EMail: A lot of people tie employee branding and advocacy to social shares. Thing is, many people on social ignore stuff related to work and jobs. In your email, you’re less likely to ignore that. So if you want to hit some employee branding targets, have your people work their email lists as opposed to their Twitter followers. Just teach them to be conversational.
Employee branding and buzzwords
Employee branding is very buzzword-heavy when discussed in speeches, videos, or business media. Why? The idea is so logical on face. If you have 50 employees and each of them shares a piece of content you produced, the reach is much higher than just your brand page sharing it. The whole thing makes sense! Logical!

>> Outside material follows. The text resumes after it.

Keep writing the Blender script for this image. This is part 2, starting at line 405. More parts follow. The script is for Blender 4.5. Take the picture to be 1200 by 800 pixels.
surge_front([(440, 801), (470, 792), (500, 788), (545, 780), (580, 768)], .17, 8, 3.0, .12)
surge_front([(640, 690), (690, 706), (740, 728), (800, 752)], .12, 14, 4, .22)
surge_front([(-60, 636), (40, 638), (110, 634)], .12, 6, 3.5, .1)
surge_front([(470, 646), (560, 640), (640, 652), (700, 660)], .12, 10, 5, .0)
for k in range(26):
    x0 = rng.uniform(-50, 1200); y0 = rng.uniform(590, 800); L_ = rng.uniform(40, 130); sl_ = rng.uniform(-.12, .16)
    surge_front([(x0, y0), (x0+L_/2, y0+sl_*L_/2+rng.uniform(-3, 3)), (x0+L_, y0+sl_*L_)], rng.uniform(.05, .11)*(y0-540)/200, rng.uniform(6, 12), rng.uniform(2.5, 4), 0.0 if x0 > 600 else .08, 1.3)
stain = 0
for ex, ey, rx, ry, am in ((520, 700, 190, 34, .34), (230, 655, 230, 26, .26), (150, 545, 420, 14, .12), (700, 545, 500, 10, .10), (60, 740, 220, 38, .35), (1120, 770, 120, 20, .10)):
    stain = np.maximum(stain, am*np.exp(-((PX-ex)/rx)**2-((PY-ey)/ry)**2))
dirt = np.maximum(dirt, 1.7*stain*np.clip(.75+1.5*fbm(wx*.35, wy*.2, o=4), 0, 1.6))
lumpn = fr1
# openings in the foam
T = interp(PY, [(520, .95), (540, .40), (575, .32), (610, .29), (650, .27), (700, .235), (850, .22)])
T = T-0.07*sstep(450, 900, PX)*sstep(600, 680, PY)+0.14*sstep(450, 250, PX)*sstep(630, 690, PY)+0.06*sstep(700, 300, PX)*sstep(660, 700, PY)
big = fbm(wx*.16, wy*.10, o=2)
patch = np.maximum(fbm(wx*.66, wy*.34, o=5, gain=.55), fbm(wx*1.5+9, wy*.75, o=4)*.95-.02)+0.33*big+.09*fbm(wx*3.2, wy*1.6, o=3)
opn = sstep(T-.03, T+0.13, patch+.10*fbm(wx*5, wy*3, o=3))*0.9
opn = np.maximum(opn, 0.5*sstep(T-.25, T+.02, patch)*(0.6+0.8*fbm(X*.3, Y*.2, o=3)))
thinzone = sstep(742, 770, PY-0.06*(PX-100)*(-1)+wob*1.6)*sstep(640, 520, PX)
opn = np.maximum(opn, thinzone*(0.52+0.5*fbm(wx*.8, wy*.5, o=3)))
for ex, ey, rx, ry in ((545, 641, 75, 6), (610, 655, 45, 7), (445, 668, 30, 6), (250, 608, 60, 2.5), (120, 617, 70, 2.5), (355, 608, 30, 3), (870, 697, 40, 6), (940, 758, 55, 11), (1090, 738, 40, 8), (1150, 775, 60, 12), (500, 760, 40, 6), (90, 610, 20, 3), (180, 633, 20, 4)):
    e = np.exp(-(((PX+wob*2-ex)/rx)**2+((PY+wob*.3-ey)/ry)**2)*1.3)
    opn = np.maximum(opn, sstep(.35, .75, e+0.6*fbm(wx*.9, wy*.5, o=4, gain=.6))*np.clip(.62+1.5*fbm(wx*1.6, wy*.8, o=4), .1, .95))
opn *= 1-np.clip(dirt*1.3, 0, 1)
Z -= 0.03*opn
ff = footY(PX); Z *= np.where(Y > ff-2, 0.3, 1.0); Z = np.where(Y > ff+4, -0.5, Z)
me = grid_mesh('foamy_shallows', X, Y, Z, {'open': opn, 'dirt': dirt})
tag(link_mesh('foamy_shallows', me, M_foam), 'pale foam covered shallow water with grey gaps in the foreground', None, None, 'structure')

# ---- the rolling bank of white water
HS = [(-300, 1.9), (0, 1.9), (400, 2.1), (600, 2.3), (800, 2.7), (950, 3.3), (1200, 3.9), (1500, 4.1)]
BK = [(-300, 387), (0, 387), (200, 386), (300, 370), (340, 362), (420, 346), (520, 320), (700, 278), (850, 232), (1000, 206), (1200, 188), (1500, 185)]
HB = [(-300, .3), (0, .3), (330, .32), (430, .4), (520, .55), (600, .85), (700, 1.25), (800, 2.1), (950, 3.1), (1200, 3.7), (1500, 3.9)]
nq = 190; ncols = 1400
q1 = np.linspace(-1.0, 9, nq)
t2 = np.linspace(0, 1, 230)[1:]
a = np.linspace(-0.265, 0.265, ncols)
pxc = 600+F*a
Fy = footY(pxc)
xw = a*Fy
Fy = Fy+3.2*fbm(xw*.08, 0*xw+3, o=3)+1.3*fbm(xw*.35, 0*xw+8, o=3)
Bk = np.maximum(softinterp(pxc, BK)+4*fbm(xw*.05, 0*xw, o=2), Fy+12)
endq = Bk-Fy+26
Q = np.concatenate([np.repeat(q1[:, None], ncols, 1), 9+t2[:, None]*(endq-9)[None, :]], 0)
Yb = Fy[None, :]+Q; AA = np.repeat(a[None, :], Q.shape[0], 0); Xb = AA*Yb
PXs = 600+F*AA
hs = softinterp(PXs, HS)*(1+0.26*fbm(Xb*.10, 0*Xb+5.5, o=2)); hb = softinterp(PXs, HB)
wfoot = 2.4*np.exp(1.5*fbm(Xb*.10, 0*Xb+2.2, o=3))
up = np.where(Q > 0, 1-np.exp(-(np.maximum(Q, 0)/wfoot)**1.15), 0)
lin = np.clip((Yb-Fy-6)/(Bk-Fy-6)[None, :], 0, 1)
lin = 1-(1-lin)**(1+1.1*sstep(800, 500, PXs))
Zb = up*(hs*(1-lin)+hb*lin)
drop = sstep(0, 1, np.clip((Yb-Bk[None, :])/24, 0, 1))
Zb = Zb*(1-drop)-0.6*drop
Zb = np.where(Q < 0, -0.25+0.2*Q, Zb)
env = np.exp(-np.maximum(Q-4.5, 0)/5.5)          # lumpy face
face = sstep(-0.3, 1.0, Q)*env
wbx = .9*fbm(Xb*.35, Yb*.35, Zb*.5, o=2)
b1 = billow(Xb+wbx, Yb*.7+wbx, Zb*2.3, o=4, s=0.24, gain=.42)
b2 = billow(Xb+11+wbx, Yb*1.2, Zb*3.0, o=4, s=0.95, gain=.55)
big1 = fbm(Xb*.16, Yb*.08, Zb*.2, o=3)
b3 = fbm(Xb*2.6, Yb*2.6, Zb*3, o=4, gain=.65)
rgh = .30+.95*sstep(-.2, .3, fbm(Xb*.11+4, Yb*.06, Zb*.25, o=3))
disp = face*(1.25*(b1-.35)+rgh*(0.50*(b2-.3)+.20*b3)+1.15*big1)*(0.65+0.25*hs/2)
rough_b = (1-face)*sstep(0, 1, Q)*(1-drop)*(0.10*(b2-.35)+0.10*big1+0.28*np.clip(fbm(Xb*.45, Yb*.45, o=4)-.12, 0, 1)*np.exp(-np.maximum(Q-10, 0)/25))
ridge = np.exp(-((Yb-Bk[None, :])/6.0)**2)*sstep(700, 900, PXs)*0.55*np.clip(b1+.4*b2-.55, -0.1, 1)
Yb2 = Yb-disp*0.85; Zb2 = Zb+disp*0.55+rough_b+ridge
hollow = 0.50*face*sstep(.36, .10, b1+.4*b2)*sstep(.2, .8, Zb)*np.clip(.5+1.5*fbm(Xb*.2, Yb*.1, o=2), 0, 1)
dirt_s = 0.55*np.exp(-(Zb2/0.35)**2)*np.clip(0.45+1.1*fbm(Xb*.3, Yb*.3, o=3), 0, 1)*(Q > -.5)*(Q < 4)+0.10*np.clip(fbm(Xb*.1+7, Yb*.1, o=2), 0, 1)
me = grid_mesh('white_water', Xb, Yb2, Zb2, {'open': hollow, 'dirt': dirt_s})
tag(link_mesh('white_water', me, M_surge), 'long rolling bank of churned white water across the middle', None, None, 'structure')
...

But … most true decision-makers could care less about this. It seems like fluffy HR or marketing crap, and they are revenue dragon-slayers. This idea of employee branding is the purview of middle management, usually in marketing, and a lot of those people have no idea what they’re doing. Whoa, was that harsh? Maybe. But here’s the thing: companies make money off execution, and people who are less-than-stellar at execution get trapped in the middle. Those people, as a result, will listen to snake oil thought leaders peddling employee branding software solutions. Words like “real-time” and “engagement” and “social growth” will be tossed about. Those words seem great, so someone will buy in! 18 months later, not a soul in the place will remember that program.
If you want employee branding to work, make a map. Understand where you’re going, why, and how you want to get there. Communicate that to employees. Explain the pros and cons of posting your stuff on social. Be clear. Transparency. That’s how you make this work. It’s not rushing to a software solution or just saying “We have this program now.”
What else you got on employee branding?